START DATA PROVIDED

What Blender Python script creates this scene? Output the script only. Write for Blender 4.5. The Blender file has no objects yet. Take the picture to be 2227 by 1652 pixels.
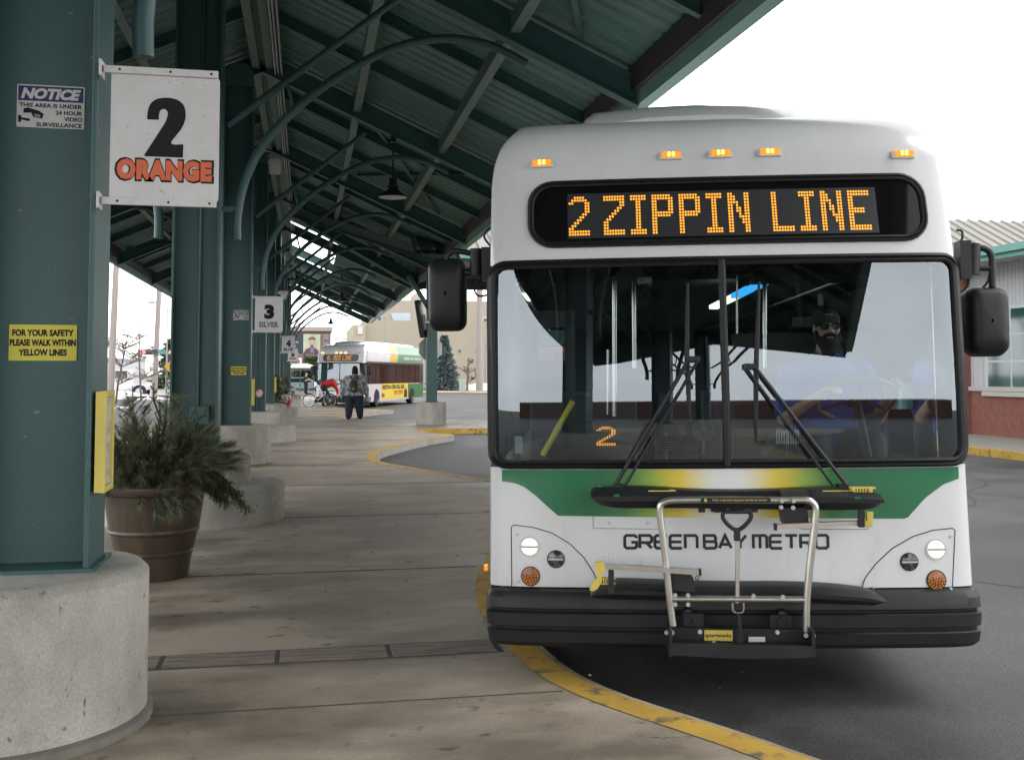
import bpy, bmesh, math, random
from mathutils import Vector, Matrix
R = math.radians
sc = bpy.context.scene
C = sc.collection
# ------------------------------------------------------------------ camera
F, CX, CY, EYE, HOR = 2250., 1113.5, 703., 1.57, 815.
TH = math.atan((HOR - CY) / F)
PSI = math.atan(448.5 * math.cos(TH) / F)
cd = bpy.data.cameras.new('camera'); cam = bpy.data.objects.new('camera', cd); C.objects.link(cam)
cam.location = (0, 0, EYE); cam.rotation_euler = (R(90) + TH, 0, -PSI)
cd.sensor_width = 36; cd.lens = 36 * F / 2227.; cd.shift_y = -(826 - CY) / 2227.
cd.clip_start = .05; cd.clip_end = 3000
sc.camera = cam
# ------------------------------------------------------------------ sky, sun, exposure (overcast winter day)
SUN_EL, SUN_AZ = R(52), R(115)
w = bpy.data.worlds.new("World"); sc.world = w; w.use_nodes = True
wn, wl = w.node_tree.nodes, w.node_tree.links
bg = wn['Background']
sky = wn.new('ShaderNodeTexSky'); sky.sky_type = 'NISHITA'; sky.sun_disc = False
sky.sun_elevation = SUN_EL; sky.sun_rotation = SUN_AZ; sky.air_density = 1.0; sky.dust_density = 3.0; sky.ozone_density = 1.0
hs = wn.new('ShaderNodeHueSaturation'); hs.inputs['Saturation'].default_value = .06
tc = wn.new('ShaderNodeTexCoord'); nz = wn.new('ShaderNodeTexNoise'); nz.inputs['Scale'].default_value = 2.2; nz.inputs['Detail'].default_value = 5
mp = wn.new('ShaderNodeMapping'); mp.inputs['Scale'].default_value = (1, 1, 3.5)
mr = wn.new('ShaderNodeMapRange'); mr.inputs[1].default_value = .3; mr.inputs[2].default_value = .75; mr.inputs[3].default_value = 10.5; mr.inputs[4].default_value = 14.0
mx = wn.new('ShaderNodeMix'); mx.data_type = 'RGBA'; mx.inputs[0].default_value = .82
cmb = wn.new('ShaderNodeCombineColor')
sm_ = wn.new('ShaderNodeMath'); sm_.operation = 'MULTIPLY'; sm_.inputs[1].default_value = 1.045
sm2 = wn.new('ShaderNodeMath'); sm2.operation = 'MULTIPLY'; sm2.inputs[1].default_value = 1.015
wl.new(tc.outputs['Generated'], mp.inputs[0]); wl.new(mp.outputs[0], nz.inputs['Vector']); wl.new(nz.outputs[0], mr.inputs[0])
sx_ = wn.new('ShaderNodeSeparateXYZ'); wl.new(tc.outputs['Generated'], sx_.inputs[0])
el = wn.new('ShaderNodeMapRange'); el.interpolation_type = 'SMOOTHSTEP'; el.inputs[1].default_value = .08; el.inputs[2].default_value = .60; el.inputs[3].default_value = 1.0; el.inputs[4].default_value = .32
wl.new(sx_.outputs[2], el.inputs[0])
gm = wn.new('ShaderNodeMath'); gm.operation = 'MULTIPLY'; wl.new(mr.outputs[0], gm.inputs[0]); wl.new(el.outputs[0], gm.inputs[1])
wl.new(gm.outputs[0], cmb.inputs[0]); wl.new(gm.outputs[0], sm2.inputs[0]); wl.new(sm2.outputs[0], cmb.inputs[1]); wl.new(gm.outputs[0], sm_.inputs[0]); wl.new(sm_.outputs[0], cmb.inputs[2])
wl.new(sky.outputs[0], hs.inputs['Color']); wl.new(hs.outputs[0], mx.inputs[6]); wl.new(cmb.outputs[0], mx.inputs[7])
wl.new(mx.outputs[2], bg.inputs['Color']); bg.inputs['Strength'].default_value = .15
sl = bpy.data.lights.new('sun', 'SUN'); sl.energy = .5; sl.angle = R(25); sl.color = (1, .97, .93)
so = bpy.data.objects.new('sun', sl); C.objects.link(so)
so.rotation_euler = (R(90) - SUN_EL, 0, R(180) - SUN_AZ)
sc.view_settings.view_transform = 'Standard'; sc.view_settings.look = 'None'; sc.view_settings.gamma = 1
sc.view_settings.exposure = 1.25
sc.cycles.max_bounces = 10; sc.cycles.diffuse_bounces = 5; sc.cycles.glossy_bounces = 4; sc.cycles.transparent_max_bounces = 12
sc.cycles.sample_clamp_indirect = 6

# ------------------------------------------------------------------ pixel helpers (photo measured at 2227 px width)
_fw = Vector((math.sin(PSI) * math.cos(TH), math.cos(PSI) * math.cos(TH), math.sin(TH)))
_rt = Vector((math.cos(PSI), -math.sin(PSI), 0)); _up = _rt.cross(_fw)
EYEV = Vector((0, 0, EYE))
def ray(px, py): return _fw + _rt * ((px - CX) / F) - _up * ((py - CY) / F)
def atZ(px, py, z): r = ray(px, py); return EYEV + r * ((z - EYE) / r.z)
def atY(px, py, y): r = ray(px, py); return EYEV + r * (y / r.y)
def atX(px, py, x): r = ray(px, py); return EYEV + r * (x / r.x)
# ------------------------------------------------------------------ materials
MATS = {}
def mat(name, col, rough=.6, metal=0., col2=None, nscale=4., lo=.35, hi=.7, bump=0., bscale=40., spec=.5, coat=0., emit=None, es=0., stretch=(1, 1, 1), col3=None, n3=30., lo3=.6, hi3=.7, rough2=None, grain=None):
    m = bpy.data.materials.new(name); m.use_nodes = True
    n, l = m.node_tree.nodes, m.node_tree.links
    b = n['Principled BSDF']
    c = list(col) + [1]
    b.inputs['Base Color'].default_value = c
    b.inputs['Roughness'].default_value = rough; b.inputs['Metallic'].default_value = metal
    b.inputs['Specular IOR Level'].default_value = spec; b.inputs['Coat Weight'].default_value = coat
    b.inputs['Coat Roughness'].default_value = .06
    if emit: b.inputs['Emission Color'].default_value = list(emit) + [1]; b.inputs['Emission Strength'].default_value = es
    t = n.new('ShaderNodeTexCoord'); mp = n.new('ShaderNodeMapping'); mp.inputs['Scale'].default_value = stretch
    l.new(t.outputs['Object'], mp.inputs[0])
    def noise(s, d=6):
        x = n.new('ShaderNodeTexNoise'); x.inputs['Scale'].default_value = s; x.inputs['Detail'].default_value = d; x.inputs['Roughness'].default_value = .62
        l.new(mp.outputs[0], x.inputs['Vector']); return x
    def ramp(src, a, b_):
        r = n.new('ShaderNodeMapRange'); r.inputs[1].default_value = a; r.inputs[2].default_value = b_; l.new(src, r.inputs[0]); return r
    cur = None
    if col2:
        x = noise(nscale); r = ramp(x.outputs[0], lo, hi)
        k = n.new('ShaderNodeMix'); k.data_type = 'RGBA'; k.inputs[6].default_value = c; k.inputs[7].default_value = list(col2) + [1]
        l.new(r.outputs[0], k.inputs[0]); cur = k.outputs[2]
        if rough2 is not None:
            rr = n.new('ShaderNodeMapRange'); rr.inputs[1].default_value = lo; rr.inputs[2].default_value = hi; rr.inputs[3].default_value = rough; rr.inputs[4].default_value = rough2
            l.new(x.outputs[0], rr.inputs[0]); l.new(rr.outputs[0], b.inputs['Roughness'])
    if col3:
        x = noise(n3, 3); r = ramp(x.outputs[0], lo3, hi3)
        k = n.new('ShaderNodeMix'); k.data_type = 'RGBA'; k.inputs[7].default_value = list(col3) + [1]
        if cur: l.new(cur, k.inputs[6])
        else: k.inputs[6].default_value = c
        l.new(r.outputs[0], k.inputs[0]); cur = k.outputs[2]
    if grain:
        x = noise(grain[0], 2); r = n.new('ShaderNodeMapRange'); r.inputs[1].default_value = .3; r.inputs[2].default_value = .7; r.inputs[3].default_value = 1 - grain[1]; r.inputs[4].default_value = 1 + grain[1]; l.new(x.outputs[0], r.inputs[0])
        k = n.new('ShaderNodeVectorMath'); k.operation = 'SCALE'; l.new(cur, k.inputs[0]); l.new(r.outputs[0], k.inputs['Scale']); cur = k.outputs[0]
    if cur: l.new(cur, b.inputs['Base Color'])
    if bump:
        x = noise(bscale, 4); bp = n.new('ShaderNodeBump'); bp.inputs['Strength'].default_value = bump; bp.inputs['Distance'].default_value = .02
        l.new(x.outputs[0], bp.inputs['Height']); l.new(bp.outputs[0], b.inputs['Normal'])
    MATS[name] = m
    return m
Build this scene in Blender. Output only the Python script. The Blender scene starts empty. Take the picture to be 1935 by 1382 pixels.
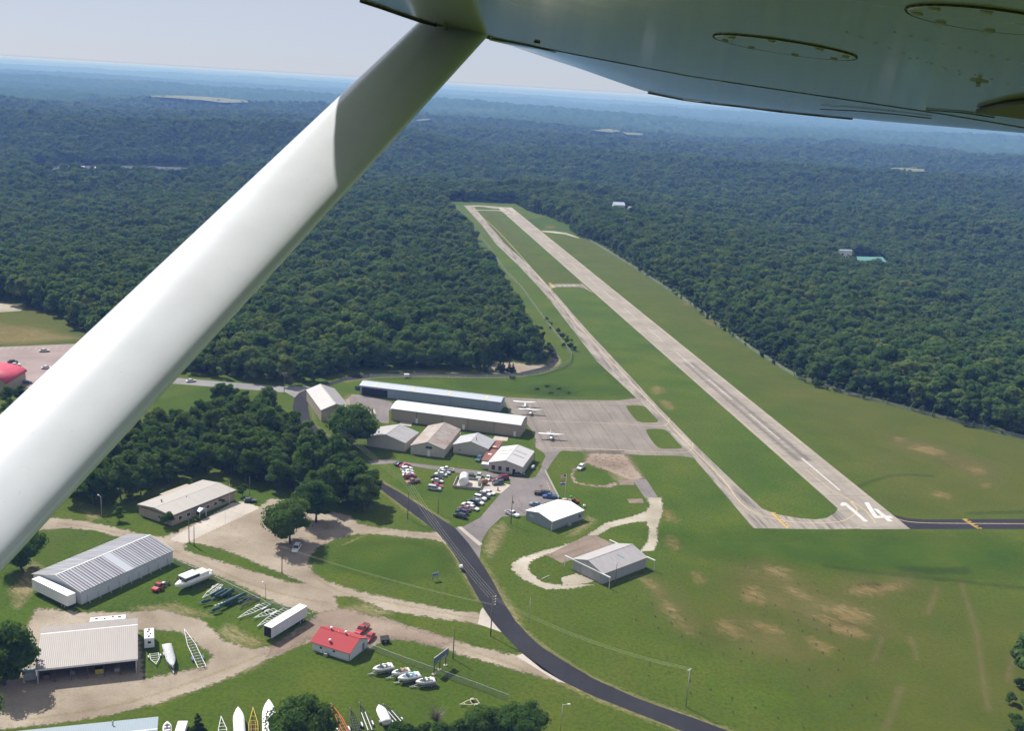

END DATA PROVIDED

**WRITTEN INSTRUCTION:** From the listing above, collect each line in which the string "scene" appears.

**EXERCISE RESULT:**
What Blender Python script creates this scene? Output the script only. Write for Blender 4.5. The Blender file has no objects yet. Take the picture to be 2227 by 1652 pixels.
sc = bpy.context.scene
Build this scene in Blender. Output only the Python script. The Blender scene starts empty. Take the picture to be 1935 by 1382 pixels.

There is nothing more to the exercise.